In Bonn hat sich die Linke zu ihrem Europa-Parteitag versammelt. Bevor die Spitzenkandidaten nominiert werden, muss sich die Partei eine grundsätzliche Frage stellen: Wie steht sie zur Europäische Union?

Bonn - Als Bernd Riexinger, der Vorsitzende der Linkspartei, am Samstagnachmittag ans Mikrofon tritt, weiß er schon, dass er gewonnen hat. In Bonn hat sich die Linke zu ihrem Europa-Parteitag versammelt. Wie bei allen anderen Parteien müssen die Spitzenkandidaten nominiert werden. Aber anders als bei den Regierungsparteien Union und SPD, anders auch als bei den Grünen, müssen sich die Linken erst darüber verständigen, ob die Europäische Union für sie eine Errungenschaft oder nicht doch eher eine Bedrohung ist.

 

Mit diesen Verhandlungen vergeht ein großer Teil des Samstags. Und sie bringen am Ende ein eindeutiges Ergebnis. Die Partei will die EU gründlich reformieren, will verbindliche europäische Sozialstandards, eine europäische Arbeitslosenversicherung, wendet sich gegen eine Militarisierung der Union und verlangt mehr Mitsprachemöglichkeiten des Parlaments – aber sie lehnt die Europäische Union eben nicht grundsätzlich ab.
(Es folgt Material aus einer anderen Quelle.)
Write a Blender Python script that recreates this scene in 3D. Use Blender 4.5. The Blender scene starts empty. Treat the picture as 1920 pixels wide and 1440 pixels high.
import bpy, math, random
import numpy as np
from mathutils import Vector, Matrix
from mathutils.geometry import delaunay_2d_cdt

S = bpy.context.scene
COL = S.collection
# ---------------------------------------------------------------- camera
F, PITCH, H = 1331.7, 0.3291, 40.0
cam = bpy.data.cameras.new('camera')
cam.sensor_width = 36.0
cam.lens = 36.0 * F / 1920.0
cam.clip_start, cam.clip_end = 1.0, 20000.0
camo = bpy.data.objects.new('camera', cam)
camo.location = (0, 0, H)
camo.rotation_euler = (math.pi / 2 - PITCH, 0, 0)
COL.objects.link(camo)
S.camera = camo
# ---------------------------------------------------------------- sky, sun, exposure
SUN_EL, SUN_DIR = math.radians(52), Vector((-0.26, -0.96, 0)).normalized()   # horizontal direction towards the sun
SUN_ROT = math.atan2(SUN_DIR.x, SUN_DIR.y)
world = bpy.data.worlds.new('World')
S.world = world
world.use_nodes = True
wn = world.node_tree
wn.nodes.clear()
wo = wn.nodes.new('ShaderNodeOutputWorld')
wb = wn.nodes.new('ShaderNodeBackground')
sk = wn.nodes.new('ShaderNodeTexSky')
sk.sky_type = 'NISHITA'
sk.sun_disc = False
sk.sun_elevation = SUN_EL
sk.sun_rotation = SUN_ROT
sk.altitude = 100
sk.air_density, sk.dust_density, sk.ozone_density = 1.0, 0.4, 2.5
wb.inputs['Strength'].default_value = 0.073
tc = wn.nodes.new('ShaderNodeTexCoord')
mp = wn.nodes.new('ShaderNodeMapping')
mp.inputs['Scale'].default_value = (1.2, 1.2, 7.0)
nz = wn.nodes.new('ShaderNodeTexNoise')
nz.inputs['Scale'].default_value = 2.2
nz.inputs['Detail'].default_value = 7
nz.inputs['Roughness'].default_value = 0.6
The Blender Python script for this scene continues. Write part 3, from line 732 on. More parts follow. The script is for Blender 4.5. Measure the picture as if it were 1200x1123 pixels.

Wahlprogramm liefert Bekenntnis zur EU

Das hatte in der Tat zur Debatte gestanden. Vertreter der äußerst linken Strömungsgruppe „Antikapitalistische Linke“ hatten einen Frontalangriff gestartet. Vorstandsmitglied Lucy Redler nannte in ihrer Rede die EU „keinen Rahmen, den man mit anderem Inhalt füllen kann“, vielmehr sei sie „ein Haus auf schiefem Fundament“, in dem man „auf Dauer nicht leben kann“. Diese Totalabsage wollten die linken Fundamentalisten auch im Wahlprogramm verankert wissen.

Andererseits legten die Ober-Realos um Dietmar Bartsch und Stefan Liebich ein Papier vor, dass letztlich auf eine Überwindung der europäischen Nationalstaaten hinausgelaufen wäre. Die pro-europäische „Vision einer Republik Europa“ sollte „die Bürger davon überzeugen“ sollte, „dass mehr Europa der erfolgreiche Weg in eine bessere Zukunft ist“.

Beide Konzepte wurden vom Parteitag abgelehnt, sodass am Ende der Leitantrag des Vorstands, für den die Parteichefs Katja Kipping und Bernd Riexinger im Vorfeld intensiv geworben hatten, im Kern unverändert beschlossen wurde. Das linke Wahlprogramm liefert nun ein unpathetisches, aber bestimmtes Bekenntnis zur Europäischen Union. Die Partei will für „einen Neustart“ der EU eintreten. Dabei sollen „jene vertraglichen Grundlagen, die militaristisch, undemokratisch und neoliberal sind“ einer „vollständigen Revision“ unterzogen werden. Damit konnten dann alle Flügel leben.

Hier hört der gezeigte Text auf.